Design & Philosophy : Existentialism And Pruitt Igoe
Does life have a purpose? It is a question which has plagued man kind since being capable of independent thought. Is there a master plan which has been laid out before us by some great all powerful deity? Has our existence up until this point been the eventuality of an anomaly? Does it matter that it it doesn’t matter?
Plato thought that we were all born with an essence inside us: a key part of us which mades you a thing. Everyone’s essence decided for them before they were born, this was our ‘plan’ for life. This is Essentialism.
Centuries later, Nietzsche argued that there was no such thing as essence. There is no plan because there is no religion and belief in one’s life being significant is meaningless! This was the birth of Nihilism.
But what if we create our own meaning from our own existence. That actually our existence precedes our existence. This is how we come to understand existentialism. There is no reason for anything and so we must create our own. Jean Paul Sarte’s theory makes sense for people, but does it hold true for products?
Where would Pruitt Igoe fall into this?
Pruitt Igoe was a social housing project in St Louis, Missouri. Designed by Minoru Yamasaki, it’s purpose was to rid the downtown area of inhabitable slums and bring in a new era of social housing for densely populated areas.
Mechanised labour had changed the fortunes of working class black families in the South of America during the 1950s. People were leaving the farms they had grown up on in search of a more prosperous life inside the city, where centralised wealth thrived and a different standard of living was to be expected.
The huge facilities at Pruitt Igoe gave people who had nothing their entire lives an opportunity to start again. ‘A poor man’s penthouse’ view for anyone who lived above the 6th floor meant that many of the residents had a lifestyle which challenged the most affluent up town residents. At the beginning the buildings were alive.
Everyone had a room of their own, a bed in that room and door to protect it. Smells wafted through the halls and music played late into the night. There was a community and trust between the residents. For many people, this was the happiest time of their lives.
Less than 20 years after the complex was built, it all lay in ruin. Along with the dreams and lives of it’s former residents. Pruitt Igoe had failed to find it’s essence. Or perhaps it did find it, only to have it taken away.
There were a couple of design flaws in the building; the incinerators were not large enough to cope with the residents’ needs; elevators would get stuck often. But all of this was over shadowed by disastrous policy from the welfare state. What had started out as an ambitious and revolutionary solution to urbanisation turn out to be merely a mock gesture.
The housing bill of 1950 stated that federal funds would be used to build these project but the concept was seen as communist and strong opposition ensured that no state money would be paid on the maintenance after construction.

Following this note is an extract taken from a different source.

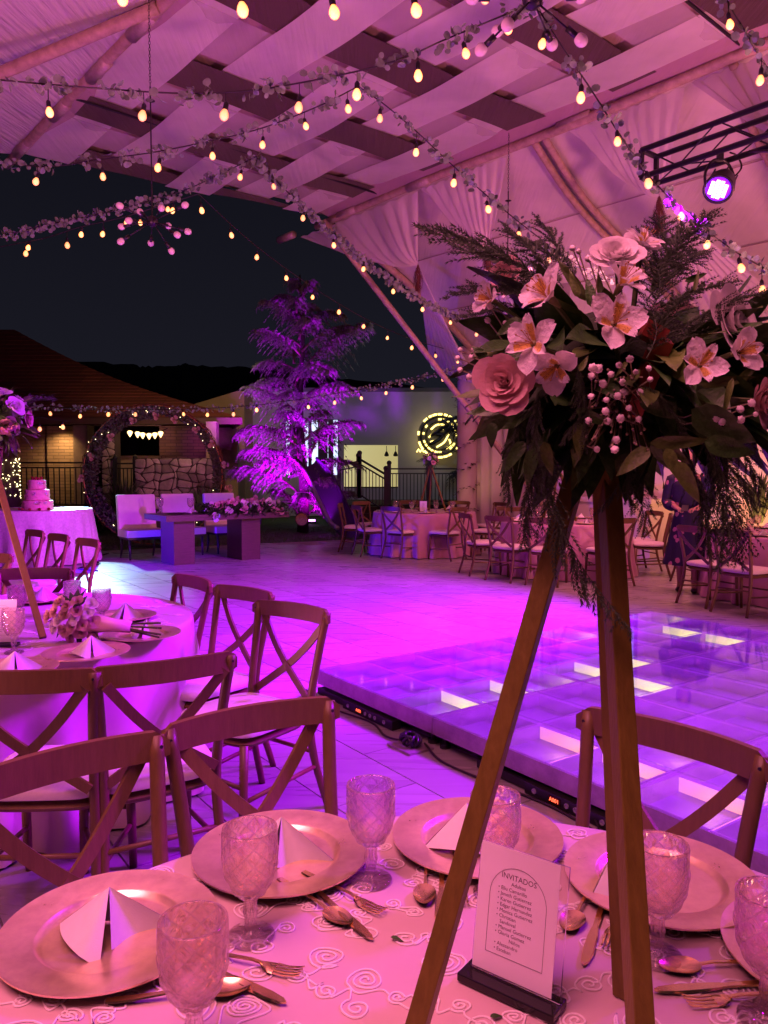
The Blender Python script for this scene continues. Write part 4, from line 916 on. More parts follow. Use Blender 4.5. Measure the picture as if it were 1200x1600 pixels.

Residents could not pay for maintenance so the buildings went unmaintained. garbage piled up outside of the overfilled incinerators. Windows were broken which in turn, led to more windows being broken (Broken Window Theory).
On top of all of this, the white middle classes who had once lived close by didn’t like the idea of a black neighbourhood in the city. City planners began building bungalows on the outskirts of the city with a plot of land for every family. The suburbs drew citizens out of the city centre, like poison from a wound. In 20 years, the population of St. Louis city had halved but the residents of Pruitt Igoe were living in residences designed for a city with a population 4 times the current amount. With less services came less service jobs and unemployment skyrocketed, there was simply nothing to do, confined to a huge apartment building which felt more like a prison than a home.
Massive over crowding in an empty city, refusal to pay for maintenance of titanic buildings and some very blatant racism led to the fall (literally) of the Pruitt Igoe projects.
Buildings which had once held the hopes and dreams of so many were ripped down to quell the rampant crime that lurked within. The essence of the building had been firmly stomped out.
Pruitt Igoe serves as a lesson to designers of all disciplines; there are many forces at work and a much bigger picture to every product. The residents were blamed for the problems but the blame lay with a society that failed to respect the other people as ends and not merely means. A utilitarian utopia built by the state, torn down by the state.